Mi reino por un caballo

En la obra de William Shakespeare, el rey Ricardo III de Inglaterra presionó a los herreros para que le preparasen un caballo con urgencia a fin de evitar la espantada de su ejército en la batalla de Bosworth. Con las prisas olvidaron poner un clavo en una herradura, lo que en el fragor de la batalla hizo que cayeran caballo y jinete, por lo que humillado y vencido, el monarca se lamentó: “Un caballo, mi reino por un caballo”.

La ley tiene como misión la defensa de los bienes y derechos, y en su expresión máxima, la democracia, la protección universal de toda la ciudadanía de manera ecuánime e imparcial. De ahí que la Constitución española contemple que todos los ciudadanos son iguales ante la ley.

Una amnistía fuera del contexto de un cambio de régimen político constituye una perversión del sistema, no por la diatriba trillada de la distancia que se pueda dar entre un indulto y una amnistía, sino porque vulnera el principio de igualdad de los ciudadanos ante la ley, al otorgar a una minoría el derecho a conculcarla, mientras se obliga a los demás a cumplirla.

Es decir, que mientras al conjunto de los ciudadanos se les grava con penas de cárcel el delito de sedición a otros se les consiente, y cuando un gobierno prima a unos ciudadanos por encima de los demás en el cumplimiento de la ley la democracia se pulveriza, convirtiéndose el Estado en defensor de una dictadura.

Todo el mundo sabe que le asiste el derecho a dar un golpe de estado, del mismo modo que todos son conocedores de las consecuencias de fracasar en el intento. No ya aprobar sino sólo proponer una amnistía bajo esta premisa constituye la mayor perversión del derecho, porque a partir de ahí e invocándola, todo ciudadano adquiere el derecho a llevar a cabo una intentona, saliendo indemne con independencia del resultado.

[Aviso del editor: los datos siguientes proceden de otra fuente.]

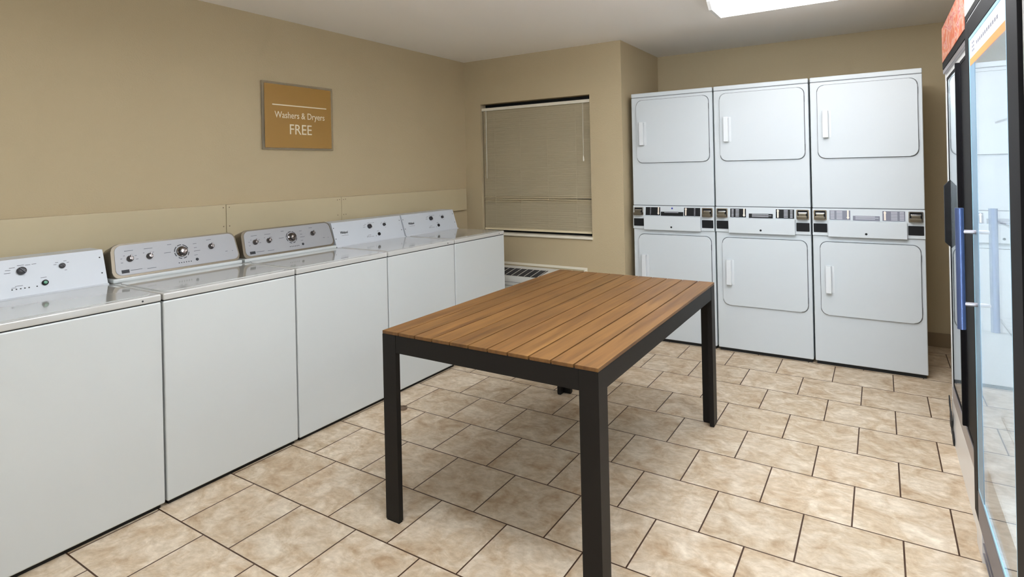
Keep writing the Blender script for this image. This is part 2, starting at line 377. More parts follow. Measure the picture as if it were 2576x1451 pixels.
# ------------------------------------------------------------------ fluorescent ceiling lamp, and hanging lamps added as fill
def ceiling_lamp(x0, x1, yc, label, hang=0.0, glow='lamp_glow'):
    cx = (x0 + x1) / 2; hl = (x1 - x0) / 2
    t = thing('ceiling_lamp', label, 'lamp', (cx, yc, ZC - hang), 0, 'ceiling lamps')
    prof = [(-0.175, 0), (0.175, 0), (0.175, -0.05), (0.122, -0.092), (-0.122, -0.092), (-0.175, -0.05)]
    F = frame((0, 0, 0), (0, 1, 0), (0, 0, 1))
    part('housing', M['lamp_body'], t, lambda bm: box(bm, -hl + 0.012, hl - 0.012, -0.16, 0.16, -0.012, 0))
    if hang:  # only the added lamps hang; their upper diffuser brightens the ceiling
        for sx in (-0.4, 0.4): part('hanger', M['lamp_body'], t, lambda bm: tube(bm, [(sx, 0, 0.02), (sx, 0, hang)], 0.006))
        part('top_diffuser', M[glow], t, lambda bm: box(bm, -hl + 0.02, hl - 0.02, -0.15, 0.15, 0.001, 0.02), 'added glowing upper diffuser')
    part('diffuser', M[glow], t, lambda bm: prism(bm, [(a * 0.98, b * 0.97) if b < 0 else (a * 0.98, -0.0125) for a, b in prof], -hl + 0.02, hl - 0.02, F), 'glowing ribbed diffuser')
    for s in (-1, 1):
        part('end_cap', M['lamp_body'], t, lambda bm: prism(bm, prof, min(s * hl, s * (hl - 0.02)), max(s * hl, s * (hl - 0.02)), F))
    return t
ceiling_lamp(-0.865, 0.36, 3.775, 'long white fluorescent ceiling lamp glowing above the stacked dryers')
ceiling_lamp(-0.96, 0.26, 2.60, 'added hanging fill lamp out of view between table and coolers', 0.10, 'fill_glow')  # this and the next two lamps are added for fill, unseen
ceiling_lamp(-1.72, -0.50, 1.45, 'added hanging fill lamp out of view before the table', 0.20, 'fill_glow')
ceiling_lamp(-0.95, 0.27, -0.55, 'added hanging fill lamp out of view behind the viewer', 0.28, 'fill_glow_near')

# ------------------------------------------------------------------ wall sign
SF = frame((XL, 2.587, 1.806), (0, 1, 0), (0, 0, 1))
sg = thing('wall_sign', 'square brown wall sign reading Washers & Dryers FREE on the left wall', 'sign', (XL, 2.587, 1.806))
SFL = frame((0, 0, 0), (0, 1, 0), (0, 0, 1))
part('backing_panel', M['clear'], sg, lambda bm: prism(bm, rrect(-0.287, 0.287, -0.225, 0.225, 0.004, 2), 0.010, 0.018, SFL, 0.0015), 'clear acrylic border')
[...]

Por supuesto la Constitución no tiene por qué ser una vaca sagrada. Las sociedades cambian y las personas también. Muestra de ello, por ejemplo, son las sucesivas enmiendas a las que los Estados Unidos sometieron a la suya. Pero esas mudanzas no son ni pueden ser imposiciones del gobierno de turno, sino propuestas por consenso de toda la representación parlamentaria, y sometiéndola a posteriori a sufragio universal en referéndum.

Nadie puede intentar dorar la píldora al país con la trola vil de que esto es lo que se votó. No, de ser así, el electorado habría escogido a Puigdemont como presidente del Gobierno, y eso no ha sucedido. La mascarada de Sánchez va más allá de lo indecente. ¿Cómo se puede convencer a alguien de que el gobierno que persigue es progresista, cuando sus socios esenciales son supremacistas y están sentados a la derecha de Vox?

He aquí el dilema de la continuidad de Sánchez en Moncloa, porque a estas alturas queda claro que no es una cuestión partidista. No es el PSOE quien reclama la presidencia del Gobierno sino la simple ambición de Sánchez y su corpúsculo de secuaces, capaces de mentir, tergiversar y entregar el poder con tal de no perder la silla. 

Al final de eso se trata, de un simple escaño, porque la confrontación a la que se ha sometido, no ya a las distintas fuerzas del arco parlamentario y a la ciudadanía sino al mismo PSOE, apenas tiene como horizonte sentar a Sánchez como hombre de paja en un gobierno bicéfalo de Yolanda Díaz y Puigdemont. Con los ánimos revueltos en la formación de la rosa, el enfrentamiento social, la veto de los jueces, el aviso a navegantes de la guardia civil, Sánchez debería recordar a Ricardo III, porque la investidura no garantiza el gobierno y al caballo perdido, debería reflexionar en que los cerdos no pueden ver el cielo.